Siemian’s strong second half against Cincinnati was a good sign for the Broncos’ playoff hopes

3 min. read
Trevor Siemian, who has all of one NFL snap under his belt, is in the driver’s seat for the Broncos’ starting QB job. (Photo courtesy of Denver Broncos)

Trevor Siemian threw four passes in Denver's win over Cincinnati on Sunday. (Photo courtesy of Denver Broncos)

It looked at halftime like the Denver Broncos were headed toward another tight finish with the Cincinnati Bengals on Sunday.

Denver clung to a 16-14 lead. The Broncos’ defense looked like its scary self, while Trevor Siemian looked adequate. The new quarterback had completed a little more than half his passes, throwing two touchdown completions as well a two attempts that easily could have been picked.

And then something funny happened in the second half.

For 30 minutes, Siemian morphed into Peyton Manning — and not the beaten-up version from last year. Manning in his prime. In his first NFL road start ever, Siemian completed 10 of 11 passes for 168 yards and threw for two more scores in the second half as Denver (3-0) cruised to a 29-17 win over Cincinnati.

When it was over, nine different Broncos’ players had recorded a reception.
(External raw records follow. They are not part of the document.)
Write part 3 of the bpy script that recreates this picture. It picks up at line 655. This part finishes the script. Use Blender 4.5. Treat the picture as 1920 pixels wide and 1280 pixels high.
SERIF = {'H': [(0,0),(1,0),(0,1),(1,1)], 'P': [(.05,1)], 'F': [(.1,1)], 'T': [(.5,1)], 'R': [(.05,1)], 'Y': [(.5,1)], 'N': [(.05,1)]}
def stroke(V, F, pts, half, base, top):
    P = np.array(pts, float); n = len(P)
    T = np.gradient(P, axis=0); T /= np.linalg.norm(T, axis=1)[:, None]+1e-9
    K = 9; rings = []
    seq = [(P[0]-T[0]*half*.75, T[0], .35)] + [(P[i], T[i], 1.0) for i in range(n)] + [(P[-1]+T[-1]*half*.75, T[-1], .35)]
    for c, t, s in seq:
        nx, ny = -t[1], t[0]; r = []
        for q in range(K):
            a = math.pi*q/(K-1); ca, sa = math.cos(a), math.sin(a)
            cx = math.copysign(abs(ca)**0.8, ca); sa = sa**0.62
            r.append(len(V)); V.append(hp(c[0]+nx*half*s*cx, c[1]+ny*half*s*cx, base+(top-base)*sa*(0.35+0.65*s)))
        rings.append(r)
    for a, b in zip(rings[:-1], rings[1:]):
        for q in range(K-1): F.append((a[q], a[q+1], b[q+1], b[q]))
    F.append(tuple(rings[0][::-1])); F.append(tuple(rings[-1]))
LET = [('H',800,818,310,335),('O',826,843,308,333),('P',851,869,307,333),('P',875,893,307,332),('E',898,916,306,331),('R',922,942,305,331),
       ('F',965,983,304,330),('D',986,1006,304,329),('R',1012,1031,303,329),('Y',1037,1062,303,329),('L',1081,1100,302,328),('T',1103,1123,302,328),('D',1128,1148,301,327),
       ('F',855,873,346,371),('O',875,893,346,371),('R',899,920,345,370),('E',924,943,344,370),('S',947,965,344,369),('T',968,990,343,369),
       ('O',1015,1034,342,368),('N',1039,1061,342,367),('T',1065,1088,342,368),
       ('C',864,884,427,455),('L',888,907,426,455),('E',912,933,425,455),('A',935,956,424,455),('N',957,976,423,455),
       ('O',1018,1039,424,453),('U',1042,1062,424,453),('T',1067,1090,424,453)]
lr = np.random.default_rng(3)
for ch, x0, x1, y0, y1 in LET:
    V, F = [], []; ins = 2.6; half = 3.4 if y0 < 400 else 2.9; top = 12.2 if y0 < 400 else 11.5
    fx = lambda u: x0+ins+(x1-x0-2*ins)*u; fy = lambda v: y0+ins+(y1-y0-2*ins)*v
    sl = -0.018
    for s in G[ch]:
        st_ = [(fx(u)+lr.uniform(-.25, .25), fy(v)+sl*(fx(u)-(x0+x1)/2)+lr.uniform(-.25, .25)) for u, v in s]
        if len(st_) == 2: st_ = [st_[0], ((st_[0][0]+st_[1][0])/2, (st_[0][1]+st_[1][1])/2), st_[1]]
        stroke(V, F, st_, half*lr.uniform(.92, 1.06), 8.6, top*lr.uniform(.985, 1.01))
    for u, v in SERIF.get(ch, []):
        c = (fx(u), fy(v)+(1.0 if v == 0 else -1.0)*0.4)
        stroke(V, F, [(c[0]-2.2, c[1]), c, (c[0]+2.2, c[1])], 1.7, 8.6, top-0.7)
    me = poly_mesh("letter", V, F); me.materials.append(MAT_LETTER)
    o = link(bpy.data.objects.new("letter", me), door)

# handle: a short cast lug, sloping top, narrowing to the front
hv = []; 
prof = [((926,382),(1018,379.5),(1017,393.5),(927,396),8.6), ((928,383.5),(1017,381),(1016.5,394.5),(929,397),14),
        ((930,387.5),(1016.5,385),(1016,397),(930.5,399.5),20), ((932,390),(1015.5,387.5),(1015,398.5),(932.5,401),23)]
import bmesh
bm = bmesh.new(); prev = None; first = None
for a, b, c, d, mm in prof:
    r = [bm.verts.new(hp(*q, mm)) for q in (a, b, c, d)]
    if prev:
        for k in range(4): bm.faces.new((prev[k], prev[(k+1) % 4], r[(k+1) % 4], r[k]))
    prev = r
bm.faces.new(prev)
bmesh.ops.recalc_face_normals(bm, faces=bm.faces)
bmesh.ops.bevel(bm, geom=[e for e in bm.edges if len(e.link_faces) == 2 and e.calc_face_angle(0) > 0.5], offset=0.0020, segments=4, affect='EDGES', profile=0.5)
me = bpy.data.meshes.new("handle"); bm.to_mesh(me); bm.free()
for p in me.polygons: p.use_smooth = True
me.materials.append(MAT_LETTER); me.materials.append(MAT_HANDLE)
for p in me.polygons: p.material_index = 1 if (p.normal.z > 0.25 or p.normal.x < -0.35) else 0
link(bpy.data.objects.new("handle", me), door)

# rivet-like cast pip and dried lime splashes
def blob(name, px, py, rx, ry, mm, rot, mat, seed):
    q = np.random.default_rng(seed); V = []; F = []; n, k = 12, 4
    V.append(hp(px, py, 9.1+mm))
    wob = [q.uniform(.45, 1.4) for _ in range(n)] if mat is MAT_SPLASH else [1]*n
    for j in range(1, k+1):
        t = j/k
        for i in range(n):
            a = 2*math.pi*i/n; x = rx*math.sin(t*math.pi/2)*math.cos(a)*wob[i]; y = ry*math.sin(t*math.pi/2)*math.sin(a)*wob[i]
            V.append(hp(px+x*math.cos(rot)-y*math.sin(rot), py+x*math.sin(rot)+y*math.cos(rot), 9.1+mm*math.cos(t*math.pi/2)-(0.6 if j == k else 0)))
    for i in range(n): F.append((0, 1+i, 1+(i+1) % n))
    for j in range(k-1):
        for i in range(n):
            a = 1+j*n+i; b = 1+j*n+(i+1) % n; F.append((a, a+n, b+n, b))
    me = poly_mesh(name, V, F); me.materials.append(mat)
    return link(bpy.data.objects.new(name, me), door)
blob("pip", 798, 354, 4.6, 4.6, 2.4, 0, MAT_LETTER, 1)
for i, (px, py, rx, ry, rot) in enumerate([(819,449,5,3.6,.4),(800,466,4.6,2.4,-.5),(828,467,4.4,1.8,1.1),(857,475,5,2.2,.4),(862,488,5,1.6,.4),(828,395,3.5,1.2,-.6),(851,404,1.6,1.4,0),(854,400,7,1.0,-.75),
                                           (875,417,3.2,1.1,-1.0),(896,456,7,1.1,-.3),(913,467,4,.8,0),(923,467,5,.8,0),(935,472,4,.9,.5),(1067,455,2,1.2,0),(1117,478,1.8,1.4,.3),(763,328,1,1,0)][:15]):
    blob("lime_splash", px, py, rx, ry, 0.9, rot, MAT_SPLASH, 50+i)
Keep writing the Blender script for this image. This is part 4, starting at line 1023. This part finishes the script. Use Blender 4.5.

Two of them — Emmanuel Sanders (nine catches - 117 yards - two TD) and Demaryius Thomas (six catches – 100 yards – one TD) — eclipsed the 100-yard, one-TD mark. Suddenly, an offense that looked like a weakness through two weeks appeared potent, a surprising reversal that means Denver really could make noise in the playoffs again.

After spending this week subtly griping about their lack of touches, Sanders and Thomas went off. Sanders scored Denver’s first touchdown of the day on a 41-yard bomb that made it 10-7.

His work catching short passes in traffic and making defenders miss was perhaps just as important. Sanders' elusiveness inflated Siemian’s gaudy yardage total. Someone say a prayer for Dre Kirkpatrick’s ankles tonight.

Thomas also impressed. On third-and-11 with 4:23 remaining and the Broncos up five, he beat Bengals corner Chris Lewis-Harris for a 55-yard score. The touchdown all but put the game out of reach.

The big play had been missing from Denver’s offense in the first two weeks of the season. Siemian only attempted one pass in 59 attempts that traveled 20-plus yards in the air in weeks one and two, ESPN found. Airing it out paid dividends Sunday.

Denver hung 29 points even as its running game struggled (52 yards on 23 attempts) and its defense didn’t score. That alone should put fear into the rest of the league. The Broncos’ defense already looks like it could have a top-five finish this season; even without DeMarcus Ware, they slowed Cincinnati’s dangerous passing attack. If you add quarterback play like the Broncos got from Siemian in the second half, those are the ingredients of another team that can advance deep in the playoffs.

The weapons are there for Siemian. And he used them beautifully against Cincinnati.